Auf den Spuren der Templer in Sizilien
Zu jeder italienischen Gegend, zu jedem Ort, der irgendwo erwähnt wird, spult unser Kopfkino einen Film ab. Natürlich auch zu Sizilien. Schwarzverschleierte Witwen, von denen sich die Modemacher Dolce & Gabbana inspirieren ließen, Spaghetti alla Siciliana als Synonym für superscharfe Chili-Küche – und natürlich "Der Pate" und seine im Dorf Corleone beheimatete Familie.
Doch wieviel haben diese Vorstellungen mit der Realität zu tun? Es gibt sie, die in schwarze Spitzentücher gehüllten älteren Damen, die Küche ist scharf und die Mafia wird seit längerem mal mehr, mal weniger erfolgreich bekämpft. Aber Sizilien ist viel mehr als seine Klischees. Die größte der Mittelmeerinseln, die sich von der "Stiefelspitze" im Süden Italiens bis 160 Kilometer vor den afrikanischen Kontinent erstreckt, ist ein lebendiges Geschichtsdenkmal. Es gibt Spuren der griechischen Antike zu entdecken, wo Sizilien aufgrund seiner dreieckigen Form den Namen Trinacria bekam.
Brücke zwischen Orient und Okzident
Griechische Baukunst lässt sich bis heute in den Tempeln von Agrigento und Selinunte sowie dem Theater von Siracusa bewundern. Fährt man nach Ankunft in Catania weiter nach Palermo, der Hauptstadt der Autonomen Region Sizilien, finden sich Kirchen und Paläste, die von normannischen und arabischen Baumeistern zeugen. Bis heute ist die Stadt von einem gewissen orientalischen Flair geprägt. Vielleicht auch, weil der deutsch-sizilianische Stauferkaiser Friedrich II. lieber mit Muslimen als dem Papst paktierte. Dies erschwerte seinerzeit in Sizilien das Verhältnis zwischen dem Orient zugeneigten Staufern und den christlich orientierten Templern, kurz: zwischen Kaiser und Papst, enorm. Selbst, als Friedrich II. im Jahr 1245 auf dem Konzil von Lyon abgesetzt wurde, unterwarf er sich nicht dem Papst, dem es nicht gelang, ihn aus Sizilien zu vertreiben.

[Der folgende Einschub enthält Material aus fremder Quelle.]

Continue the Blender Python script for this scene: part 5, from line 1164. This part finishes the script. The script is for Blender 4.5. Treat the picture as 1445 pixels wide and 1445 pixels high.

In der Zeit der Tempelritter im Mittelalter war Italien in verschiedene Bereiche unterteilt: Norditalien, Mittelitalien und Süditalien, wobei Letzteres Neapel, Kalabrien, Apulien und Sizilien umfasste. Dieser Teil gehörte zum Heiligen Römischen Reich. Die Tempelritter waren militante Mitglieder des europaweit vernetzten Templerordens, einem von 1118 bis 1312 fast zwei Jahrhundert lang bestehenden geistlichen Ritterorden. In ihm vereinten sich die Ideale des Mönchtums mit jenen des adligen Rittertums. Während der Kreuzzüge war der Templerorden eine schlagkräftige, militärische Eliteeinheit, die direkt dem Papst unterstand. Bis heute finden sich zu den Templern mindestens ebenso viele Klischees wie zu Sizilien. Nimmt man beides zusammen, entsteht ein Bild, das eher dem Hirn eines Hollywood-Produzenten als der Realität entspricht.
Architektonische Zeugen der Templerzeit
Auch, wenn letzten Endes in Sizilien das Urteil von 32 Laien über den Orden gesprochen wurde, haben die Templer Spuren auf der Insel hinterlassen. So etwa mit der Kirche San Marco in der Hafenstadt Messina im Nordosten Siziliens, wo der Provinzmeister der Templer von Sizilien/Kalabrien seinen Sitz hatte. Für weitere Spuren der Templer muss man sich auf das italienische Festland begeben, wo in Trani bis heute die Kirche Ognisanti, das Schwabenkastell, die Kathedrale sowie das Templerhospiz besichtigt werden können, während sich vor den Stadttoren das Castel del Monte befindet, das von Friedrich II. erbaut wurde.